WHAT IS NEEDED: The lines below are to be quoted exactly, from the first through the one that contains "w.node_tree.nodes['Background'].inputs[1].default_value = 0.16".

COLLECTED DATA:
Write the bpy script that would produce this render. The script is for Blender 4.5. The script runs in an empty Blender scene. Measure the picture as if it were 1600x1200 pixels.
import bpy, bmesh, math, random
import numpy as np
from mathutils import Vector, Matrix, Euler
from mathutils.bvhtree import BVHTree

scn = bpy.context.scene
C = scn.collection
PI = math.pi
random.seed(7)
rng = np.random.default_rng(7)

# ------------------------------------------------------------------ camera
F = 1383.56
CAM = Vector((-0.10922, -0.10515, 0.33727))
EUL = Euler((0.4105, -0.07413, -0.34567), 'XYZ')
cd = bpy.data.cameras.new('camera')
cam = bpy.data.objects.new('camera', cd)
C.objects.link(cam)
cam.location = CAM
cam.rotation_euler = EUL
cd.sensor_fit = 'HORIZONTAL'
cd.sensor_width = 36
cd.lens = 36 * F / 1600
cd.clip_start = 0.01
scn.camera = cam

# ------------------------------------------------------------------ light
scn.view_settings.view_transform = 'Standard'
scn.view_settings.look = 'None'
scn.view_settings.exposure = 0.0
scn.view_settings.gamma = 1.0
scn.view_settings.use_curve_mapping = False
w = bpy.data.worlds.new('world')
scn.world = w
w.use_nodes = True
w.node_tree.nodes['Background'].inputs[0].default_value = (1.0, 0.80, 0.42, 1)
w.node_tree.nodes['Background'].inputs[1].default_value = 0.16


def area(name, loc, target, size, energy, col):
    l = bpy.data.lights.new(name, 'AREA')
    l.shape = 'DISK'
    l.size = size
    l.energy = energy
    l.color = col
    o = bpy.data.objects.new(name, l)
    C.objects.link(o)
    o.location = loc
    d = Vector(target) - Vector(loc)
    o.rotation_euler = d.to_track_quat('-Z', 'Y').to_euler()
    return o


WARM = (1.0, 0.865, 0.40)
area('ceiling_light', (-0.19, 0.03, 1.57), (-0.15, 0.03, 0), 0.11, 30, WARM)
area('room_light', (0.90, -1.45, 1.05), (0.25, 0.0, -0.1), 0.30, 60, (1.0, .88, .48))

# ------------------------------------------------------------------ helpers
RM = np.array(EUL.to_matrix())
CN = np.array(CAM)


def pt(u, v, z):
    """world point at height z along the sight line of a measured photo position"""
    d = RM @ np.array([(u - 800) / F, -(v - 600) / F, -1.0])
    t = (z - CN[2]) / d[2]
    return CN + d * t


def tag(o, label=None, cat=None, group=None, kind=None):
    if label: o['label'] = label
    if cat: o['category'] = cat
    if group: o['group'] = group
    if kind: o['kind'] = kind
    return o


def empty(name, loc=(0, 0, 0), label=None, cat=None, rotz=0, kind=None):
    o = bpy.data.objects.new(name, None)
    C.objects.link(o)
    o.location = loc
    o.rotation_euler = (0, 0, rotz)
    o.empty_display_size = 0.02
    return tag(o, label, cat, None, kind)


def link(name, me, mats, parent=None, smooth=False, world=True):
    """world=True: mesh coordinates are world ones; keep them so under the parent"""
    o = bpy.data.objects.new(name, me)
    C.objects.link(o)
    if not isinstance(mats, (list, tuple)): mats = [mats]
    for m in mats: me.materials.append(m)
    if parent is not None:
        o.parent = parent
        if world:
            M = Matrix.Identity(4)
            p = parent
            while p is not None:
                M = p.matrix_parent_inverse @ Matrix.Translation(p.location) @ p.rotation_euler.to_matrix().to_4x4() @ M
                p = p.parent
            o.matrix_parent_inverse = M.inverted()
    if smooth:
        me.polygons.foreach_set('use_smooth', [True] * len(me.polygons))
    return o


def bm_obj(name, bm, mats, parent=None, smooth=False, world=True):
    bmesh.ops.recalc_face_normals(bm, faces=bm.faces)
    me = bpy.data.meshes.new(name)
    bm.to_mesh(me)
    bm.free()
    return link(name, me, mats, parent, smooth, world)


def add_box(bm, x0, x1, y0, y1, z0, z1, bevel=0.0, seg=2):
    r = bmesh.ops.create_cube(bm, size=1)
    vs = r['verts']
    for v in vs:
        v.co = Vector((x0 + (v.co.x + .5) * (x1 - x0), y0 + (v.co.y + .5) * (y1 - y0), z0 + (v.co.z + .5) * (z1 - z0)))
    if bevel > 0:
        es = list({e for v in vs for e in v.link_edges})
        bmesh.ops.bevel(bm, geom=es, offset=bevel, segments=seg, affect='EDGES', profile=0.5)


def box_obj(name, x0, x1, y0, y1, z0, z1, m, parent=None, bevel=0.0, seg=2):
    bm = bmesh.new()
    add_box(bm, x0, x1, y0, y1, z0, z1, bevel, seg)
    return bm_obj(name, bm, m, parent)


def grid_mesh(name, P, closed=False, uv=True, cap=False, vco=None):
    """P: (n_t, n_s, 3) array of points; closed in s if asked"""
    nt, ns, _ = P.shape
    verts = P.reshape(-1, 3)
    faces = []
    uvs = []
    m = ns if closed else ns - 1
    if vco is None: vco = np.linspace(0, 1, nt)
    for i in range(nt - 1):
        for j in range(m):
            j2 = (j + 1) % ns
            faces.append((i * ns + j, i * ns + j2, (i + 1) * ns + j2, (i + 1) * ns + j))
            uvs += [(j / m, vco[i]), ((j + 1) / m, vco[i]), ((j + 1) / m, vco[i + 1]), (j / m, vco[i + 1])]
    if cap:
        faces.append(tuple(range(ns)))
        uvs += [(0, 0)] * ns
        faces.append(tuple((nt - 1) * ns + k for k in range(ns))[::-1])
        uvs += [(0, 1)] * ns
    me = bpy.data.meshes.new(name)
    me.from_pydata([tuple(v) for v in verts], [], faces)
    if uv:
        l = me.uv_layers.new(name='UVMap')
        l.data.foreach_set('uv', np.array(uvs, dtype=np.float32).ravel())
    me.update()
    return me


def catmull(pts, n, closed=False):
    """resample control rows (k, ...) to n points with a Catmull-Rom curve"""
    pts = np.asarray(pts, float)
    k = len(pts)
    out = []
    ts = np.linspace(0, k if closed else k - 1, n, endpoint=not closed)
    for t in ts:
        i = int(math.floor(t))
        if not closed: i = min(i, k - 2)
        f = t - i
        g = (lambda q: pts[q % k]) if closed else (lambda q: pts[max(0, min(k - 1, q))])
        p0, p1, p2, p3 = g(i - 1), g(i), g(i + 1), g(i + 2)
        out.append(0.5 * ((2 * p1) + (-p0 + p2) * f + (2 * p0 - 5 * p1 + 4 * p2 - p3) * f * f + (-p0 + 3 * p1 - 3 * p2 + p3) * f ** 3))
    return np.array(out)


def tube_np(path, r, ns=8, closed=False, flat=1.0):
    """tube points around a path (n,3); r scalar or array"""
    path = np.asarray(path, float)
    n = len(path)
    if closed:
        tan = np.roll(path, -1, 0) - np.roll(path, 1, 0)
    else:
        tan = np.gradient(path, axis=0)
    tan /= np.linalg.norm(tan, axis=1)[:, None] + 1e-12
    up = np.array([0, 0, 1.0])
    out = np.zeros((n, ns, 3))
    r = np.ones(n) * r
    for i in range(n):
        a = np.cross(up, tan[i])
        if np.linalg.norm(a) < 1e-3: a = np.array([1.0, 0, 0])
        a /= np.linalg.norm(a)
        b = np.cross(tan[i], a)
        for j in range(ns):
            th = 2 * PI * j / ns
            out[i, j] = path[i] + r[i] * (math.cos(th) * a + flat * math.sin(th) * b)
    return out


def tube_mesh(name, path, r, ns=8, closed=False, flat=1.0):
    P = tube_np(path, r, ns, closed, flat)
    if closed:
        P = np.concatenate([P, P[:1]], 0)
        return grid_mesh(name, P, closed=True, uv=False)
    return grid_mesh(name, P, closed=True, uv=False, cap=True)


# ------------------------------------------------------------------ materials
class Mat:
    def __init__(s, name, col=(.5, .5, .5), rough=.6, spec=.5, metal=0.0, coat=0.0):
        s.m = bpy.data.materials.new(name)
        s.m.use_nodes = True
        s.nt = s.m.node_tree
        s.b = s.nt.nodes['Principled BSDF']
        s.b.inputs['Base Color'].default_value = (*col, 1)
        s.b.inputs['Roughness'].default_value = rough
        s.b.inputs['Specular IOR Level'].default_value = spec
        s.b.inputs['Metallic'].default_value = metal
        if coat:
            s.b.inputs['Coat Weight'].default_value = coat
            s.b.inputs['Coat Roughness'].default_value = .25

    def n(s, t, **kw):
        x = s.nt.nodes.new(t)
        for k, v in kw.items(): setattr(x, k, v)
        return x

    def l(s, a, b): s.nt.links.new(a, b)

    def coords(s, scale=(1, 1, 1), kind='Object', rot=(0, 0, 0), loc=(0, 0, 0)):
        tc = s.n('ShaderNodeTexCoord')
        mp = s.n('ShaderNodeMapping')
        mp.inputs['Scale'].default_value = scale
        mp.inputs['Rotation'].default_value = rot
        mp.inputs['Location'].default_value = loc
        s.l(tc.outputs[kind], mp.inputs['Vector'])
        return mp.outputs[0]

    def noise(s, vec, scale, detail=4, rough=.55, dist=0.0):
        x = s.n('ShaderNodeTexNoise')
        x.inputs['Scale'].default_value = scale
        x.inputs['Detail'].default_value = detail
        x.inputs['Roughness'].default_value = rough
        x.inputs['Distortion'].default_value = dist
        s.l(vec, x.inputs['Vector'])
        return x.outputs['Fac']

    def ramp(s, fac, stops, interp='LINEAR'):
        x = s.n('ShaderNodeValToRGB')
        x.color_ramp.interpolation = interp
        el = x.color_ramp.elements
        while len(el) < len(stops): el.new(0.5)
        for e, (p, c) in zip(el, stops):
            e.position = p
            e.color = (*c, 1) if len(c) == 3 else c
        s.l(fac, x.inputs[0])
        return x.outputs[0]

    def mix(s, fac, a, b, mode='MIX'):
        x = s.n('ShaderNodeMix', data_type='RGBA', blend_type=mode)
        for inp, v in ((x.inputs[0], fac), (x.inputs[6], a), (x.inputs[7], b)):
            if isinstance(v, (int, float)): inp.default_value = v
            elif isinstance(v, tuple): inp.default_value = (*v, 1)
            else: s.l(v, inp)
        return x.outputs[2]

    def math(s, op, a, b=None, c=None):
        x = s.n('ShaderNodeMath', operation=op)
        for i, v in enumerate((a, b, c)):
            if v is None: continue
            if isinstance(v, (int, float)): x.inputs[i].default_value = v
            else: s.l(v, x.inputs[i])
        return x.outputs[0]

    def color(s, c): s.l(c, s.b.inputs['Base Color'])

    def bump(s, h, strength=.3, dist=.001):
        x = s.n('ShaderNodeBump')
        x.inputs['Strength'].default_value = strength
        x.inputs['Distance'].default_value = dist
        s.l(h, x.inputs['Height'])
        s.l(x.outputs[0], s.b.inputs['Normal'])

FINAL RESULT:
Write the bpy script that would produce this render. The script is for Blender 4.5. The script runs in an empty Blender scene. Measure the picture as if it were 1600x1200 pixels.
import bpy, bmesh, math, random
import numpy as np
from mathutils import Vector, Matrix, Euler
from mathutils.bvhtree import BVHTree

scn = bpy.context.scene
C = scn.collection
PI = math.pi
random.seed(7)
rng = np.random.default_rng(7)

# ------------------------------------------------------------------ camera
F = 1383.56
CAM = Vector((-0.10922, -0.10515, 0.33727))
EUL = Euler((0.4105, -0.07413, -0.34567), 'XYZ')
cd = bpy.data.cameras.new('camera')
cam = bpy.data.objects.new('camera', cd)
C.objects.link(cam)
cam.location = CAM
cam.rotation_euler = EUL
cd.sensor_fit = 'HORIZONTAL'
cd.sensor_width = 36
cd.lens = 36 * F / 1600
cd.clip_start = 0.01
scn.camera = cam

# ------------------------------------------------------------------ light
scn.view_settings.view_transform = 'Standard'
scn.view_settings.look = 'None'
scn.view_settings.exposure = 0.0
scn.view_settings.gamma = 1.0
scn.view_settings.use_curve_mapping = False
w = bpy.data.worlds.new('world')
scn.world = w
w.use_nodes = True
w.node_tree.nodes['Background'].inputs[0].default_value = (1.0, 0.80, 0.42, 1)
w.node_tree.nodes['Background'].inputs[1].default_value = 0.16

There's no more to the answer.